### [Problem to work on]
Exactly retype the lines of the material from its first line to the line with "SC.camera = cam", including both.

### [Given data]

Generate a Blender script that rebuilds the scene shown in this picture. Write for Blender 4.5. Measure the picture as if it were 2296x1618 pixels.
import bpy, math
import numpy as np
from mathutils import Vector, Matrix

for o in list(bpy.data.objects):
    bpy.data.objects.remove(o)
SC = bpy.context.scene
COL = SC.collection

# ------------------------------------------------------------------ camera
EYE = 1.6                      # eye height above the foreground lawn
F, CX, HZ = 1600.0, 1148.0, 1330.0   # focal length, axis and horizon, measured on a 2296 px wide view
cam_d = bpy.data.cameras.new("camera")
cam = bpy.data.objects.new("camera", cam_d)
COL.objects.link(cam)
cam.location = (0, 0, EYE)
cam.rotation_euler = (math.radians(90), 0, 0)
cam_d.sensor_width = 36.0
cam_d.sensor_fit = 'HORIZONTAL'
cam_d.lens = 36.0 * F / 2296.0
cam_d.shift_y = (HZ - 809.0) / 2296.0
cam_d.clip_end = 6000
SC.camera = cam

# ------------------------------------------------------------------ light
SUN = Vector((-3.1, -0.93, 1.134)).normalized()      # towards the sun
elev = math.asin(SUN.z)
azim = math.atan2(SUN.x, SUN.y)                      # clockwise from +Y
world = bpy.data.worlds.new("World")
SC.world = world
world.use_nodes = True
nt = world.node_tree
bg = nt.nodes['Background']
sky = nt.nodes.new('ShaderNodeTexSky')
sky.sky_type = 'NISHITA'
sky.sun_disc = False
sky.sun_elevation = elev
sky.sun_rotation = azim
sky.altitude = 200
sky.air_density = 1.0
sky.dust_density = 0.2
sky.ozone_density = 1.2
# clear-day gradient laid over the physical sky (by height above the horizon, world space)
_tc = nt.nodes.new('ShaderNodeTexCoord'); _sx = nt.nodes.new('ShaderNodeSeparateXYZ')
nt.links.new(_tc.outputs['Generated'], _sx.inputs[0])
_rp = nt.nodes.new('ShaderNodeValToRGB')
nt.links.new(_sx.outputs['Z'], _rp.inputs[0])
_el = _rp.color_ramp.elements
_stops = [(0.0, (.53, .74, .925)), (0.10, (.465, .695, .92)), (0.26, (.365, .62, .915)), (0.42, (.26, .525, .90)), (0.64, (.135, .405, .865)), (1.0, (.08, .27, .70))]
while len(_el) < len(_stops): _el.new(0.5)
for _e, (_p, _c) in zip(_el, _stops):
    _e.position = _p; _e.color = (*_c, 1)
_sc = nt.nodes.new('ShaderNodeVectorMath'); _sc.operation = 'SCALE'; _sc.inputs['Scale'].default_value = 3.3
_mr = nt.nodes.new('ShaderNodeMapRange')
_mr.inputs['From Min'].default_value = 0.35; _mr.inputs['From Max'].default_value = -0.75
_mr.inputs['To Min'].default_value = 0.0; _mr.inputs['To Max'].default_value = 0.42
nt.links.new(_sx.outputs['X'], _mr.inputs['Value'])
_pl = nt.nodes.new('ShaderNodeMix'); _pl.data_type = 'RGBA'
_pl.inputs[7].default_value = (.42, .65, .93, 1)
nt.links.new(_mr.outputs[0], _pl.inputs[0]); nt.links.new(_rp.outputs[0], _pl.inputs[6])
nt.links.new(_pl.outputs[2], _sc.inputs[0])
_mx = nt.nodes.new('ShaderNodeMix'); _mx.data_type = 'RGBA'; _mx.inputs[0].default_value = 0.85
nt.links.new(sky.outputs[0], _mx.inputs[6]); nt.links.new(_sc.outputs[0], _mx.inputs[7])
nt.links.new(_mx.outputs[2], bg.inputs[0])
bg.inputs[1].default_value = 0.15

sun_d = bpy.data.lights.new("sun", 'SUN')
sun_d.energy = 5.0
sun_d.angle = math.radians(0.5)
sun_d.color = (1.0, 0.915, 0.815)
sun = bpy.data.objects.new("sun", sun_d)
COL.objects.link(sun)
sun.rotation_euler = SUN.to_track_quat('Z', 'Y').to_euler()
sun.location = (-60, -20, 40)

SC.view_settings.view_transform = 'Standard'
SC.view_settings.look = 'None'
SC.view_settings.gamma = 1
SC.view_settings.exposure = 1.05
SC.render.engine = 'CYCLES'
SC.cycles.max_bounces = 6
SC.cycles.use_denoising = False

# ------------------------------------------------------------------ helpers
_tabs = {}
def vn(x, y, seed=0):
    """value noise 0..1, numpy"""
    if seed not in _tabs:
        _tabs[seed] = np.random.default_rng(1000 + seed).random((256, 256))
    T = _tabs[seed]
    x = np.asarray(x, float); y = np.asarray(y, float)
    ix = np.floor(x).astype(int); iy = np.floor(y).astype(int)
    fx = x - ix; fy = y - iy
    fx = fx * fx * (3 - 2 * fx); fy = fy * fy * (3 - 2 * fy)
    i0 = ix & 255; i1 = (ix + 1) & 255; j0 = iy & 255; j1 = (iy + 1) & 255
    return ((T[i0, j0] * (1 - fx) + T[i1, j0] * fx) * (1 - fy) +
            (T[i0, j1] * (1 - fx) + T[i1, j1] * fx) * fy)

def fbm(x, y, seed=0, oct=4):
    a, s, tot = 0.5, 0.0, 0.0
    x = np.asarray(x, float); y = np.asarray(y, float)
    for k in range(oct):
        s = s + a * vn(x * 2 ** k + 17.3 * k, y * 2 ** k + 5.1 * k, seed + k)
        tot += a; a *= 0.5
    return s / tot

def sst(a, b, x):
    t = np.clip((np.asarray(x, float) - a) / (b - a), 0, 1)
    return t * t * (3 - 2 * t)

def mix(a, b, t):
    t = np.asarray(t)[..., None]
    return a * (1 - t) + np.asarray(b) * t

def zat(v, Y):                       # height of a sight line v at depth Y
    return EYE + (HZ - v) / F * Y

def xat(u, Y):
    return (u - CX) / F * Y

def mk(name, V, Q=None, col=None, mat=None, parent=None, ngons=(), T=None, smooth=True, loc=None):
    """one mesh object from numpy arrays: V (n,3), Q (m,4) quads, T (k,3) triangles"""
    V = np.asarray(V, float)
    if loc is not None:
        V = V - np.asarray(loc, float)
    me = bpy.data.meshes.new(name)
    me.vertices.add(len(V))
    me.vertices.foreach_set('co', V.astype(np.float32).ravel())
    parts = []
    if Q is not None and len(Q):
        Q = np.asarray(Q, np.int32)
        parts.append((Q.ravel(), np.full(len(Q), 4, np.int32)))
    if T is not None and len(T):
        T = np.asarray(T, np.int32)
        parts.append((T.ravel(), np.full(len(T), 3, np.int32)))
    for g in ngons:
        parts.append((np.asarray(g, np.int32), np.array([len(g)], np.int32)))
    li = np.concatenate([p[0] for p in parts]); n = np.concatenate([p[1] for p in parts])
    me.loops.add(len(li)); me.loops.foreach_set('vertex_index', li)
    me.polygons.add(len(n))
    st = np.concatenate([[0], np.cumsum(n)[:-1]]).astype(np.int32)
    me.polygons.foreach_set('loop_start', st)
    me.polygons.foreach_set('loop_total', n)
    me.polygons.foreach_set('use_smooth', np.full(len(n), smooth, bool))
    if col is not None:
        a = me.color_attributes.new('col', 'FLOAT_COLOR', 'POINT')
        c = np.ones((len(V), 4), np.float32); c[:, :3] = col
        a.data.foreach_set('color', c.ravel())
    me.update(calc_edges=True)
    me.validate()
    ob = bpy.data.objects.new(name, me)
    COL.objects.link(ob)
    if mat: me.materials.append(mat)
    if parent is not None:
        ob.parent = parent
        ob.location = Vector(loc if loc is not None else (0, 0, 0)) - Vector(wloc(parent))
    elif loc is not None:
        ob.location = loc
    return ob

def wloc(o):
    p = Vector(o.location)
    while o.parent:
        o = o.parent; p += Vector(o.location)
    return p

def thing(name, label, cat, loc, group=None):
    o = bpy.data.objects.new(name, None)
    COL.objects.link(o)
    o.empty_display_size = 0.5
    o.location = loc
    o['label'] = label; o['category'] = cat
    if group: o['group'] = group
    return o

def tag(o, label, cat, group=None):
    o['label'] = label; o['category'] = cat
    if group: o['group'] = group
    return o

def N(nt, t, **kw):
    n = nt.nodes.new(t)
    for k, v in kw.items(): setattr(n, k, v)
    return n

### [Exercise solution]
Generate a Blender script that rebuilds the scene shown in this picture. Write for Blender 4.5. Measure the picture as if it were 2296x1618 pixels.
import bpy, math
import numpy as np
from mathutils import Vector, Matrix

for o in list(bpy.data.objects):
    bpy.data.objects.remove(o)
SC = bpy.context.scene
COL = SC.collection

# ------------------------------------------------------------------ camera
EYE = 1.6                      # eye height above the foreground lawn
F, CX, HZ = 1600.0, 1148.0, 1330.0   # focal length, axis and horizon, measured on a 2296 px wide view
cam_d = bpy.data.cameras.new("camera")
cam = bpy.data.objects.new("camera", cam_d)
COL.objects.link(cam)
cam.location = (0, 0, EYE)
cam.rotation_euler = (math.radians(90), 0, 0)
cam_d.sensor_width = 36.0
cam_d.sensor_fit = 'HORIZONTAL'
cam_d.lens = 36.0 * F / 2296.0
cam_d.shift_y = (HZ - 809.0) / 2296.0
cam_d.clip_end = 6000
SC.camera = cam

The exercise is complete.